The only real way to reduce hoisin cost is to build more housing. Where and what type you build are the only actual questions that you need to answer.
> what happens even if no one moves into the city. In that scenario the population will still rise, until it hits the cap, at which point people have to leave.
Only, there are still racially restrictive covenants on many properties to this day. Yes, in San Francisco. Thankfully, they're unenforceable, but the evidence is writ large on the legal system. And no, they didn't forbid white people from living anywhere -- if you've got reams of evidence to contradict that, show it.
The Bay Area (the area this article is about) was heavily redlined, and almost all (maybe actually all?) uses of eminent domain for 580 and the MacArthur maze in the Bay Area were in predominantly black neighborhoods.

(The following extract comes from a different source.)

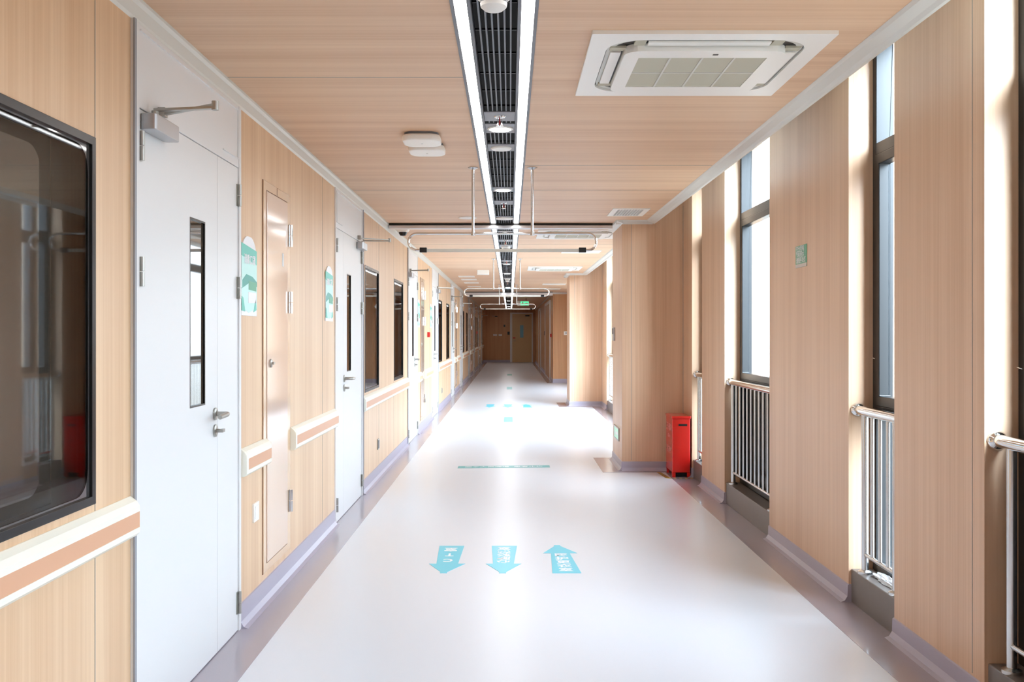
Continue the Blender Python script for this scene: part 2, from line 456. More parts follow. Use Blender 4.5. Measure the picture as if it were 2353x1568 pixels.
# ================================================================== LEFT DOORS
def door(sgn):
    r = sroot('door_1', (XL, 0, 0))
    M = (lambda u: u) if sgn > 0 else (lambda u: DW-u)
    def bx(mb, x0, x1, u0, u1, z0, z1): return mb.box(x0, x1, M(u0), M(u1), z0, z1)
    H = 2.378; L0, LS, L1 = .055, .916, 1.218; HT = 2.097
    f = MB(); bx(f, -.12, .010, 0, L0-.003, 0, H); bx(f, -.12, .010, L1+.003, DW, 0, H); bx(f, -.12, .006, L0-.003, L1+.003, HT+.003, H)
    fr = f.build('door_frame', 'white_frame', r, world=False, bevel=.002)
    t = MB(); bx(t, .006, .012, 1.20, 1.206, 2.14, 2.36); bx(t, .006, .012, .06, 1.206, 2.355, 2.361); bx(t, .006, .012, .98, 1.206, 2.137, 2.141)
    t.build('transom_trim', 'white_frame', r, world=False)
    e = MB(); bx(e, .010, .016, -.004, .012, 0, H); e.build('edge_strip', 'plate_grey', fr, world=False)
    # shadow gaps behind leaves
    g = MB(); bx(g, -.11, -.10, 0, DW, 0, H); g.build('backing', 'door_gap', r, world=False)
    v0, v1, vz0, vz1 = .571, .750, 1.063, 1.796
    a, b = sorted((M(L0), M(LS-.002))); c, d = sorted((M(v0), M(v1)))
    m = MB().ring([(a,.006),(b,.006),(b,HT),(a,HT)], [(c,vz0),(d,vz0),(d,vz1),(c,vz1)], 0, -.045, .003)
    leaf = m.build('door_leaf', 'white_door', r, world=False)
    MB().box(-.02, -.004, c, d, vz0, vz1).build('vision_panel', 'tint_glass', leaf, world=False, label='narrow dark glass slot')
    MB().ring([(c-.003,vz0-.003),(d+.003,vz0-.003),(d+.003,vz1+.003),(c-.003,vz1+.003)],[(c+.004,vz0+.004),(d-.004,vz0+.004),(d-.004,vz1-.004),(c+.004,vz1-.004)],0,-.003,.0038).build('vision_trim','black_frame',leaf,world=False)
    s = MB(); bx(s, -.045, .003, LS+.001, L1, .006, HT); s.build('side_leaf', 'white_door', r, world=False)
    # handle
    hz = 1.013; hu = .878
    hd = MB().lathe((.003,M(hu),hz), [(.026,0),(.026,.007),(.018,.010)], 20, axis=0)
    dirn = -1 if sgn > 0 else 1
    hd.tube([(.01,M(hu),hz),(.045,M(hu),hz),(.058,M(hu)+dirn*.006,hz),(.062,M(hu)+dirn*.03,hz),(.062,M(hu)+dirn*.12,hz-.004)], [.010,.010,.0105,.0105,.009], 12)
    hd.build('handle', 'steel_satin', r, world=False)
    lk = MB().lathe((.003,M(hu),.943), [(.026,0),(.026,.007),(.018,.010)], 20, axis=0)
    lk.cyl((.01,M(hu),.943),(.035,M(hu),.943),.008,10); lk.box(.03,.042,M(hu)-.016,M(hu)+.016,.937,.951)
    lk.build('thumb_turn', 'steel_satin', r, world=False)
    for u in (L0+.008, L1-.008):
        for z0 in (1.924, 1.506, .083):
            hg = MB(); y = M(u); hg.box(.002,.008,y-.018,y+.018,z0,z0+.098); hg.cyl((.014,y,z0),(.014,y,z0+.047),.0085,12); hg.cyl((.014,y,z0+.051),(.014,y,z0+.098),.0085,12)
            hg.build('hinge', 'steel_satin', r, world=False)
    # closer: body on leaf by the hinge side and folded arm reaching into the corridor
    cb = MB(); y0, y1 = sorted((M(.07), M(.30))); cb.prism(rrect(.003, .058, y0, y1, .012, 3), 2, 2.03, 2.085)
    clo = cb.build('door_closer', 'aluminium', r, world=False, bevel=.003)
    ar = MB(); ya = M(.135)
    ar.cyl((.03,ya,2.085),(.03,ya,2.105),.012,12)
    el = (.245, M(.10), 2.108)
    def bar(p, q, w=.011, hh=.004):
        p, q = Vector(p), Vector(q); d = (q-p).normalized(); s_ = Vector((-d.y, d.x, 0)).normalized()*w; z_ = Vector((0,0,hh))
        vs = [p-s_-z_, p+s_-z_, p+s_+z_, p-s_+z_, q-s_-z_, q+s_-z_, q+s_+z_, q-s_+z_]
        ar.add(vs, [(0,1,2,3),(4,7,6,5),(0,4,5,1),(1,5,6,2),(2,6,7,3),(3,7,4,0)])
    bar((.03,ya,2.108), el); bar((el[0],el[1],2.118), (.02,M(.24),2.118), .008)
    ar.cyl((el[0],el[1],2.10),(el[0],el[1],2.13),.012,12); ar.box(.006,.03,M(.225),M(.255),2.108,2.14)
    ar.build('closer_arm', 'steel_satin', clo, world=False)
    return r
dA, dB = door(1), door(-1)
DL = ['wide white double leaf door, nearest on the left wall', 'white double leaf door past the hose cabinet, closer on its far side']
for i, (y, s) in enumerate(sorted(doors)):
    o = (dA if s > 0 else dB) if i < 2 else dup(dA if s > 0 else dB, None)
    o.location = (XL, y, 0); o.name = 'door_%d' % (i+1)
    o['label'] = DL[i] if i < 2 else 'white hospital room door further along the left wall'
# ================================================================== CRASH RAILS on left wall
def crash(a, b, cap0, cap1, label):
    t = thing('wall_guard_rail', label, 'guard rail', (XL, (a+b)/2, .69), 'cream and tan bumper rails on the left wall')
    x = XL
    body = [(x,.69),(x+.022,.692),(x+.033,.703),(x+.034,.7205),(x+.030,.7215),(x+.030,.771),(x+.034,.772),(x+.033,.790),(x+.022,.806),(x+.004,.820),(x,.820)]
    MB().prism(body, 1, a+(.03 if cap0 else 0), b-(.03 if cap1 else 0)).build('rail_body', 'rail_cream', t)
    B(x+.028, x+.0325, a+(.03 if cap0 else 0), b-(.03 if cap1 else 0), .7208, .7718).build('tan_insert', 'rail_tan', t, label='tan stripe insert')
    full = [(x,.69),(x+.022,.692),(x+.0335,.703),(x+.0345,.7205),(x+.0345,.772),(x+.0335,.790),(x+.022,.806),(x+.004,.820),(x,.820)]
    for c, y0, y1 in ((cap0, a, a+.03), (cap1, b-.03, b)):
        if c: MB().prism(full, 1, y0, y1).build('end_cap', 'rail_cream', t, bevel=.003)
crash(.2, 3.112, 0, 0, 'long cream rail with tan stripe under the nearest dark window')
NAMES = ['nearest', 'second', 'third', 'fourth', 'last']
for k in range(5):
    o = PER*k; w = NAMES[k]
    crash(4.375+o, 4.835+o, 1, 0, 'short cream bumper rail between a room door and the %s hose cabinet' % w)
    crash(5.38+o, 6.73+o, 1, 0, 'cream bumper rail just past the %s hose cabinet' % w)
    crash(7.99+o, min(11.48+o, 44.2), 1, 0, 'long cream bumper rail under the %s pair of dark windows' % w if k else 'long cream bumper rail under the nearest full pair of dark windows')
# ------------------------------------------------------------------ hose cabinets
def cabinet(label):
    r = thing('hose_cabinet', label, 'cabinet', (XL, 4.778, .146), 'pink flush hose cabinets in the left wall')
    x = XL
    MB().ring([(4.778,.146),(5.354,.146),(5.354,2.116),(4.778,2.116)], [(4.832,.186),(5.286,.186),(5.286,2.074),(4.832,2.074)], 0, x, x+.006).build('cabinet_frame', 'cabinet_frame', r)
    B(x, x+.0035, 4.832, 5.286, .186, 2.074).build('door_gap', 'seam_brown', r)
    d = B(x+.003, x+.010, 4.838, 5.280, .192, 2.068).build('cabinet_door', 'cabinet_gloss', r, bevel=.002)
    MB().ring([(4.775,.143),(5.357,.143),(5.357,2.119),(4.775,2.119)], [(4.778,.146),(5.354,.146),(5.354,2.116),(4.778,2.116)], 0, x, x+.003).build('edge_seam', 'seam_brown', r)
    B(x+.006, x+.0075, 5.05, 5.056, 2.074, 2.116).build('frame_seam', 'seam_brown', r)
    lk = MB().lathe((x+.010, 4.90, 1.196), [(.022,0),(.022,.006),(.014,.010)], 16, axis=0); lk.box(x+.012, x+.03, 4.885, 4.915, 1.19, 1.202)
    lk.build('lock', 'steel_satin', d)
    B(x+.010, x+.011, 5.15, 5.185, 1.71, 1.78).build('tag', 'aluminium', d)
    for z0 in (1.83, 1.46, .36):
        MB().cyl((x+.018, 5.32, z0), (x+.018, 5.32, z0+.058), .011, 12).cyl((x+.018, 5.32, z0+.062), (x+.018, 5.32, z0+.12), .011, 12).box(x+.004, x+.012, 5.30, 5.35, z0, z0+.12).build('hinge', 'chrome', r)
    return r
cab = cabinet('tall glossy pinkish hose cabinet beside the nearest white door')
CL = ['', 'second glossy hose cabinet, between third and fourth doors on the left', 'third hose cabinet along the left wall, small and far',
      'fourth hose cabinet along the left wall, very distant', 'last hose cabinet along the left wall, by the dark end']
for k in range(1, 5): dup(cab, (XL, 4.778+PER*k, .146), CL[k])
# ------------------------------------------------------------------ posters (arched tops)
def poster(label, y0, w):
    z0, z1 = 1.432, 1.805; x = XL
    r = thing('instruction_poster', label, 'poster', (XL, y0+w/2, z0), 'teal arched instruction posters')
    def arch(y0, y1, z0, z1, rad):
        p = [(y0,z0),(y1,z0)]
        for k in range(9): t = PI/2*k/8; p.append((y1-rad+rad*math.cos(t), z1-rad+rad*math.sin(t)))
        for k in range(9): t = PI/2+PI/2*k/8; p.append((y0+rad+rad*math.cos(t), z1-rad+rad*math.sin(t)))
        return p
    b = MB().prism(arch(y0, y0+w, z0, z1, w*.42), 0, x, x+.006).build('poster_board', 'white_print', r)
    Y = lambda u: y0+w*u; Z = lambda v: z0+(z1-z0)*v
    def patch(pts, m, l, d=.0068):
        MB().prism([(Y(u),Z(v)) for u,v in pts], 0, x+.005, x+d).build(l, m, b)
    patch([(0,.74),(1,.66),(1,.84),(0,.90)], 'teal', 'print_band')
    patch([(0,.10),(.45,.04),(1,.10),(1,.66),(0,.74)], 'pale_teal', 'print_field')
    patch([(.05,.44),(.3,.52),(.7,.5),(1,.44),(1,.38),(.5,.42),(.05,.34)], 'teal_dark', 'print_figure', .0074)
    patch([(.45,.33),(.95,.32),(.95,.43),(.45,.44)], 'sign_green', 'print_box', .0078)
    patch([(0,.06),(.22,.05),(.10,.22),(0,.24)], 'teal', 'print_corner', .0078)
    patch([(.78,.05),(.97,.08),(.90,.22)], 'teal', 'print_corner', .0078)
    patch([(.42,.16),(.95,.17),(.95,.30),(.42,.30)], 'white_print', 'print_panel', .0078)
    text('请戴口罩', .05, 'white_print', b, (x+.0079, Y(.52), Z(.70)), (0,1,0), (0,0,1))
    return r
poster('teal arched poster right beside the nearest white door', 4.385, .263)
poster('teal arched poster left of the second white door', 6.385, .263)
poster('distant teal arched poster beside the third white door', 12.78, .263)
poster('distant teal arched poster left of the fourth white door', 14.76, .263)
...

Not the OP, but the ones that come immediately to mind is that a) capping the population will reduce the market and therefore increase prices and b) if you start limiting the people, the ones remaining will most likely be the rich [0] one way or another, making the market even more competitive.
[0] Unless the place is not actually worth striving to live in, but in that case you probably don't have a rent price problem.
Shelter is one of the few goods which a society necessarily needs. The alternatives (being homeless) are unacceptable. People give up food, electricity and healthcare before they give up shelter.
It's fine at a micro scale (oceanfront is expensive, but a few blocks away is affordable), but causes incredible problems at a macro scale as the bay area demonstrates (people not able to live within 50+ miles of their support networks). It is VERY hard to uproot an entire life and move to an area where cost of living is lower, especially when you are poor. People in poverty form informal local support networks (neighbors watching kids, friends that can loan you $5 to top up your phone), making it that much harder to move to a lower cost area.
How are you going to keep people out of the city without raising prices? Also how is that fair to people who didn't have the privilege of being born in a nice city?
Rent control and the heritability of Prop 13 are the best California can do to prioritize incumbents. They do work somewhat, but the next generation of natives is still as screwed as prospective migrants re: forming their own households in the place, at least while their parents are still alive.